Saturday, September 17, 2011

Architect Barbie

I learned about this new Barbie several months ago, but was a little annoyed at her design and decided not to say anything. I'm still annoyed, but after reading the article linked at the bottom of this post, I'm a little more understanding.

http://shop.mattel.com/product/index.jsp?productId=11529384

There are many things wrong with this Architect Barbie.

1. Women architects don't wear skirts on job sites. Duh... Ever tried to climb a ladder in a skirt? I was on a jobsite once in a skirt, right after I started working as an intern, and had not been given notice by the architect that I was going on a site visit that day. We were supposed to do a roof inspection on a church. I decided instead of giving the contractor a view of France, I'd stay on the ground.

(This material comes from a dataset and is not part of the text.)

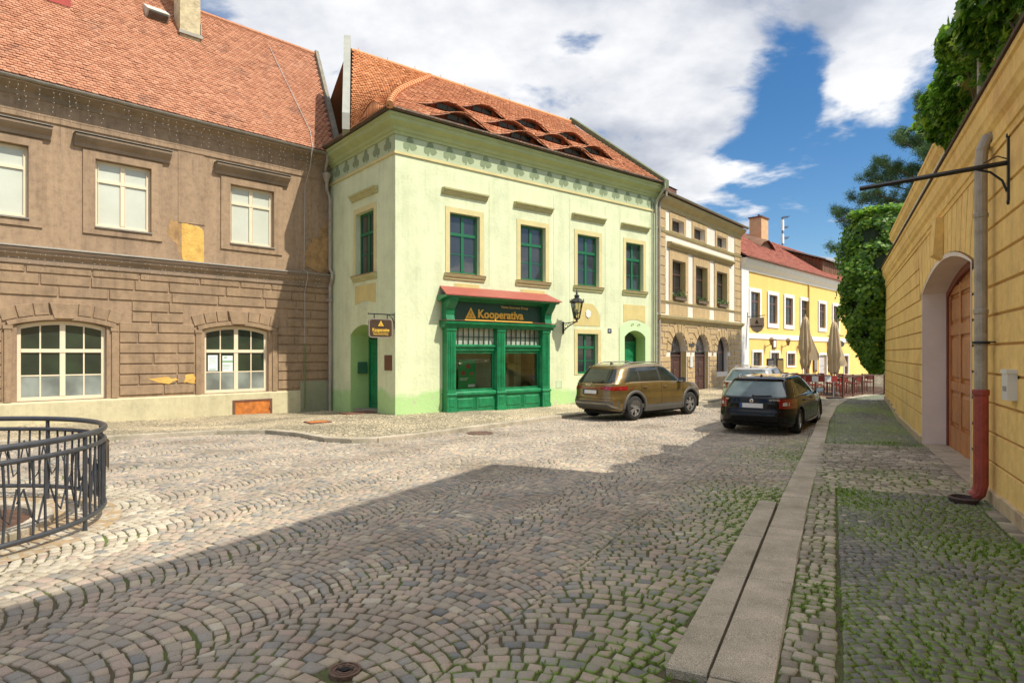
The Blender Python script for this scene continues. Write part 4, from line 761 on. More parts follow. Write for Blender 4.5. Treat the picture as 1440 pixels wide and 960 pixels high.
mb = MB(tf_side); mb.box(3.12, 3.17, -.6, -.25, .95, 1.35); mb.obj('letter_box', simple('box_green', (.05, .16, .08), .5), G)
mb = MB(tf_side); mb.box(4.0, 4.4, .001, .03, -.3, .9); mb.obj('meter_door', gplast, G)

# ---- shop front
S = MB(tf_in); FN = .14
mb = MB(tf_in)
cols_ = [(1.72, 2.05), (3.76, 4.1), (5.84, 6.2)]
for a, b in cols_:
    mb.box(a, b, .001, .30, .34, 2.5); mb.box(a-.03, b+.03, .001, .34, -.32, -.16); mb.box(a-.01, b+.01, .001, .315, -.16, .28); mb.profile([(.001, .28), (.34, .28), (.35, .32), (.3, .36), (.001, .36)], a-.03, b+.03)
    mb.block(a+.06, b-.06, -.08, .2, .315, .328, .015)
    for k in range(4): mb.box(a+.05+k*.065, a+.08+k*.065, .3, .318, .5, 2.36)
    mb.box(a-.02, b+.02, .001, .33, 2.4, 2.5)
for a, b in [(2.05, 3.76), (4.1, 5.84)]:
    mb.box(a, b, .001, .2, -.3, .24); mb.profile([(.001, .24), (.22, .24), (.27, .29), (.27, .35), (.2, .4), (.001, .42)], a, b)
    mb.block(a+.12, (a+b)/2-.12, -.16, .17, .2, .225, .03); mb.block((a+b)/2+.12, b-.12, -.16, .17, .2, .225, .03)
    for k in range(3): mb.box((a+b)/2-.07+k*.055, (a+b)/2-.04+k*.055, .2, .215, -.2, .2)
    mb.profile([(.001, 1.72), (.12, 1.72), (.16, 1.76), (.16, 1.84), (.22, 1.88), (.22, 1.93), (.12, 1.96), (.001, 1.96)], a, b)
    for r in [(a, a+.07, .42, 1.72), (b-.07, b, .42, 1.72), (a+.07, b-.07, .42, .47), (a+.07, b-.07, 1.66, 1.72)]: mb.box(r[0], r[1], .02, .1, r[2], r[3])
mb.profile([(.001, 2.5), (.33, 2.5), (.35, 2.58), (.45, 2.62), (.47, 2.7), (.001, 2.72)], 1.6, 6.34)
for a, b in [(1.66, 1.98), (5.94, 6.26)]:       # scroll brackets
    P = [(.06, 2.72), (.34, 2.74), (.3, 2.9), (.34, 3.1), (.5, 3.3), (.56, 3.42), (.56, 3.5), (.06, 3.5)]; mb.profile(P, a, b)
mb.profile([(.02, 3.36), (.2, 3.36), (.3, 3.42), (.55, 3.46), (.6, 3.5), (.6, 3.53), (.02, 3.53)], 1.5, 6.42)
sf = mb.obj('shopfront', gfr, G)
mb = MB(tf_in); mb.box(1.98, 5.94, .001, .13, 2.72, 3.37); mb.obj('sign_board', gdk, sf)
mb = MB(); P = [(1.44, -.66, 3.51), (6.48, -.66, 3.51), (6.3, -.002, 3.83), (1.62, -.002, 3.83)]; mb.add(P+[(x, y, z+.03) for x, y, z in P], [(0, 1, 2, 3), (7, 6, 5, 4), (0, 4, 5, 1), (1, 5, 6, 2), (2, 6, 7, 3), (3, 7, 4, 0)]); mb.obj('canopy_roof', simple('red_sheet', (.33, .085, .06), .55, var=.12, scale=4), sf)
mb = MB(tf_in); mb.box(1.57, 6.37, .002, .49, 2.721, 2.735); mb.obj('cornice_flashing', simple('copper_sheet', (.30, .12, .07), .5, var=.2), sf)
shopglass = seeglass('shop_glass'); shop_in_m = simple('shop_inner', (.34, .27, .13), .8, var=.3, scale=2)  # shop interior in one even tan colour
for a, b in [(2.05, 3.76), (4.1, 5.84)]:
    q = MB(tf_in); q.box(a+.07, b-.07, .07, .076, .47, 1.66); q.obj('display_pane', shopglass, sf)
    q = MB(tf_in); k = 8
    for i in range(1, k): x = a+(b-a)*i/k; q.box(x-.011, x+.011, .09, .115, 1.96, 2.5)
    q.box(a, b, .085, .112, 2.2, 2.22); q.obj('glazing_bars', gdk, sf)
    q = MB(tf_in); q.box(a, b, .06, .07, 1.96, 2.5); q.obj('top_pane', glass('fanlight_pale', (.42, .45, .36), .15), sf)
mb = MB(tf_in); mb.add([(u, n_, z) for n_ in (-.001, -1.5) for u, z in rect(2.0, 5.9, .3, 2.0)], [(4, 5, 6, 7), (0, 1, 5, 4), (1, 2, 6, 5), (2, 3, 7, 6), (3, 0, 4, 7)]); mb.obj('shop_interior', shop_in_m, sf)
mb = MB(tf_in); mb.box(4.5, 5.0, -1.2, -.9, .31, 1.9); mb.box(2.9, 3.4, -1.0, -.7, .31, 1.1); mb.box(5.3, 5.55, -1.3, -1.0, .31, 1.9); mb.box(4.9, 5.4, -.9, -.6, 1.05, 1.3); mb.obj('shop_fittings', simple('shop_olive', (.32, .27, .08), .7, var=.3, scale=3), sf)
mb = MB(tf_in); mb.box(2.32, 3.02, .02, .03, .5, 1.45); po = mb.obj('poster', simple('poster_green', (.03, .36, .10), .5, var=.08), sf)
wht = simple('white_print', (.8, .8, .8), .5, var=.02); mb = MB(tf_in); mb.box(2.72, 3.0, .031, .033, .53, .62); mb.obj('poster_print', wht, po)
rdp = simple('red_print', (.5, .1, .06), .5, var=.3, scale=30); mb = MB(tf_in)
for c_, z_, r_ in ((2.72, 1.22, .1), (2.52, 1.0, .1), (2.86, .98, .07)): mb.prism([(c_+r_*cos(t), z_+r_*.8*sin(t)) for t in np.linspace(0, 2*pi, 9)[:-1]], .031, .034)
mb.obj('poster_picture', rdp, po)
for k, (tx, z_) in enumerate((('Vaše jistota', .84), ('pojištění domů', .76))):
    text_mesh('poster_text', tx, .075, wht, po, Matrix.Translation((2.37, .1865, z_)) @ Matrix.Rotation(pi/2, 4, 'X'), .001) if False else None
mb = MB(tf_in)
for k in range(2): mb.box(2.38, 2.66+.06*k,   .031, .034, .76+.05*k, .785+.05*k)
mb.obj('poster_text', wht, po)
gold = simple('gold_letters', (.80, .50, .07), .35, var=.06, scale=6); golds = simple('gold_small', (.62, .47, .16), .4)
RX = Matrix.Rotation(pi/2, 4, 'X')
text_mesh('sign_letters', 'Kooperativa', .395, gold, sf, Matrix.Translation((3.02, -.155, 2.86)) @ RX, .02, .011, sx=1.02)
text_mesh('sign_letters', 'Vienna Insurance Group', .135, golds, sf, Matrix.Translation((4.03, -.15, 3.225)) @ RX, .01, .001, sx=.93)
def trilogo(mb, u, z, s, n0, n1, w=.2):
    """three interlaced bars forming a triangle knot"""
    V = [np.array([u+s*cos(a), z+s*sin(a)]) for a in (pi/2, pi*7/6, pi*11/6)]
    for i in range(3):
        a, b = V[i], V[(i+1) % 3]; d = (b-a)/np.linalg.norm(b-a); nn_ = np.array([-d[1], d[0]])*s*w; a = a+d*s*.02; b = b-d*s*.05
        mb.prism([tuple(a), tuple(b), tuple(b+nn_*1.1+d*0), tuple(a+nn_*1.1)], n0, n1+i*.0015)
        c = (a+b)/2+nn_*1.9; mb.prism([tuple(c-d*s*.28), tuple(c+d*s*.28), tuple(c+d*s*.28+nn_*.8), tuple(c-d*s*.28+nn_*.8)], n0, n1+.004+i*.0015)
mb = MB(tf_in); trilogo(mb, 2.74, 2.95, .24, .131, .165); mb.box(2.5, 5.47, .131, .16, 2.755, 2.79); mb.obj('sign_emblem', gold, sf)

# ---- rear chimney of green house
mb = MB(); c = (12.2, 7.9); mb.box(c[0]-.4, c[0]+.4, c[1]-.35, c[1]+.35, 10., 12.15); mb.obj('chimney', simple('chimney_brick', (.24, .09, .05), .9, var=.35, scale=14, bump=.6, bscale=20), G)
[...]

2. Architects don't wear much color, especially not pink. In school, you're frowned upon if you wear anything other than black. Then you get out in the real world and realize only the "architects" who teach wear black all the time, like they are attending a funeral everyday. Maybe a funeral of their career as an architect because they take life too seriously.

3. We don't make ammonia blueprints anymore. We now print drawings directly from CAD to a large format printer that puts black toner on white paper. A lot less stinky.

4. The designers forgot the pantyhose. Thank goodness. I don't wear pantyhose because they're a pain in the butt. But when I do decide to wear a skirt to the office, I'm frowned upon for not wearing nylons. Seriously, this is 2011, I'm going to bare-leg it.

5. Side ponytail? Again, this is 2011, not 1980s.

6. The two things they got right: the hardhat (architects are not exempt from safety measures on the job site) and the black glasses. Take a look at any famous architect and they wear these black, thick framed glasses. I don't understand the whole thick frame part; I don't like having frames around items when I look at them. I do understand glasses, though, because we stare at computer screens all day and ruin our eyesight.


But then read this article, and realize there are reasons architect Barbie looks the way she does (like the prototype of Barbie's body, and the stereotypes we teach children). I look at her and think she's encouraging sexism in the workplace, but the designers look at her as encouraging little girls to consider architecture as their career and reducing sexist barriers. Does it work? I guess we'll look at the male:female ratio in the architecture field in 20 years and evaluate then. For future evaluation purposes, the office I work in currently has 13 licensed professionals and only 1 is female.